Are there any connections among these photographers? Well, I think a connection can be made. These pictures speak  about a system of injustice and inhuman reality where the victims are less powerful, very helpless, truly neglected. A sense of imprisonment is there. Rashid Talukder’s photographs spoke about a massive injustice towards a nation. Likewise, others voiced their concern about captivated freedom of housemaids, about ruthless urban development regardless of environment, about ever powerful jaws of abject poverty, about callous side of globalization, about inescapable climate change, about unattainable basic requirements.
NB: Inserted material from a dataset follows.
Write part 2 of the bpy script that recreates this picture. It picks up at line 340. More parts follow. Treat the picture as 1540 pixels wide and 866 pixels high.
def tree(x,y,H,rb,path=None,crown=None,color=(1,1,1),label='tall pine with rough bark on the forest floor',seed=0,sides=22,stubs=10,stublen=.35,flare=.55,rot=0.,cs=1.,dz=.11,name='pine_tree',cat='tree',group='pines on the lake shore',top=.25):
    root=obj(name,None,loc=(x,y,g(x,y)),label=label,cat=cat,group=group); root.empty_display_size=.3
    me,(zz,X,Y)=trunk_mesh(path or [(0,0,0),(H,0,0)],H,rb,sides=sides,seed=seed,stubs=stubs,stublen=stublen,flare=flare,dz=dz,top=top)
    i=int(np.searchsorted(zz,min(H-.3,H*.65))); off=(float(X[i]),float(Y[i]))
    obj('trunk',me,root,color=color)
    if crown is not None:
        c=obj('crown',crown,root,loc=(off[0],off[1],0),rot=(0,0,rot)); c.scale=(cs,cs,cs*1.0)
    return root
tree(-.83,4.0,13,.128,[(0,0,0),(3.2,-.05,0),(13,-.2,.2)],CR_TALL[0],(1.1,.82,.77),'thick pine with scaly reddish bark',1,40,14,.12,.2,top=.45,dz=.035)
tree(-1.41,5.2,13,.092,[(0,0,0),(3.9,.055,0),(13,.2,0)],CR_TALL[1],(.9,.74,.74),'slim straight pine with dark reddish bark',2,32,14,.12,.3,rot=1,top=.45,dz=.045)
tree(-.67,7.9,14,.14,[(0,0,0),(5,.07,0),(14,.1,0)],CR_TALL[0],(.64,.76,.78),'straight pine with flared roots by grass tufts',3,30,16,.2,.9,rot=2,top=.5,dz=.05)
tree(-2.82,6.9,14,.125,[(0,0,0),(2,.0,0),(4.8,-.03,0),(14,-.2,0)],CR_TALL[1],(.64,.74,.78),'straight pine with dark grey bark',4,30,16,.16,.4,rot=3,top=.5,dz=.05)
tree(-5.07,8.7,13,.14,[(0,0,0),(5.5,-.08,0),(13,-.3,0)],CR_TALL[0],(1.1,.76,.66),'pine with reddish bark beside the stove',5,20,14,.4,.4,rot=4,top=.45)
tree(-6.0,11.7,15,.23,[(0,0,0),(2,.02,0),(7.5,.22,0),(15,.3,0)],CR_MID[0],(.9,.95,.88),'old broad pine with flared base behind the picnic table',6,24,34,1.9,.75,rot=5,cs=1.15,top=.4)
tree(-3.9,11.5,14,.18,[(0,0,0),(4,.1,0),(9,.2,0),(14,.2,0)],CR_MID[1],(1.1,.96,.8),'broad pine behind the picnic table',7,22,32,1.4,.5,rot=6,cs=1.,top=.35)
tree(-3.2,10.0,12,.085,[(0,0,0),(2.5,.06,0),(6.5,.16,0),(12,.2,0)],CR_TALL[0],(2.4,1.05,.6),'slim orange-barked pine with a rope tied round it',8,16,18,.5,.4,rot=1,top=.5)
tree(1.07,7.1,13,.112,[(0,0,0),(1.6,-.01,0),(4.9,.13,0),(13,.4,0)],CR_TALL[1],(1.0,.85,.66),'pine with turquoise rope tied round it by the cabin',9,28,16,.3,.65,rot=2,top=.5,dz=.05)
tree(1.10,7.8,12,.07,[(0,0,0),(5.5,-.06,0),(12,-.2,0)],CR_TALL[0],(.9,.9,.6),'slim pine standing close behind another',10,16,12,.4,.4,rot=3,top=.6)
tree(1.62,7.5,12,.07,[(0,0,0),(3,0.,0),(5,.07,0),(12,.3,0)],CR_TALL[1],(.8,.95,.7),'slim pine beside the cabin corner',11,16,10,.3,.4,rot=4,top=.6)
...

On the other hand, there are powerful messages in these photographs. By being in front of curious cameras – these injustices are getting documented, meeting audiences, begging for options, shaking our consciences. One day these injustices may hear songs of freedom!

No wonder, cameras are mightier than pens!

And this last paragraph is a well-wished and good faith observation. I missed the photographer’s work related bio. There was no descriptions about their work in the distributed flyer. Photographer’s bio on the wall was too small to read and was placed lower than the natural eye level. Placement of many pictures were too high to get into. Pictures are a piece of frozen time. Unless we can see them good, they cannot ‘speak’ to us effectively as intended. Position, placement, height, light, size, print quality all counts in an exhibition. Hope this will improve in other events. For now, many thanks to organizers.

The event runs from March 26 to March 30, 2014.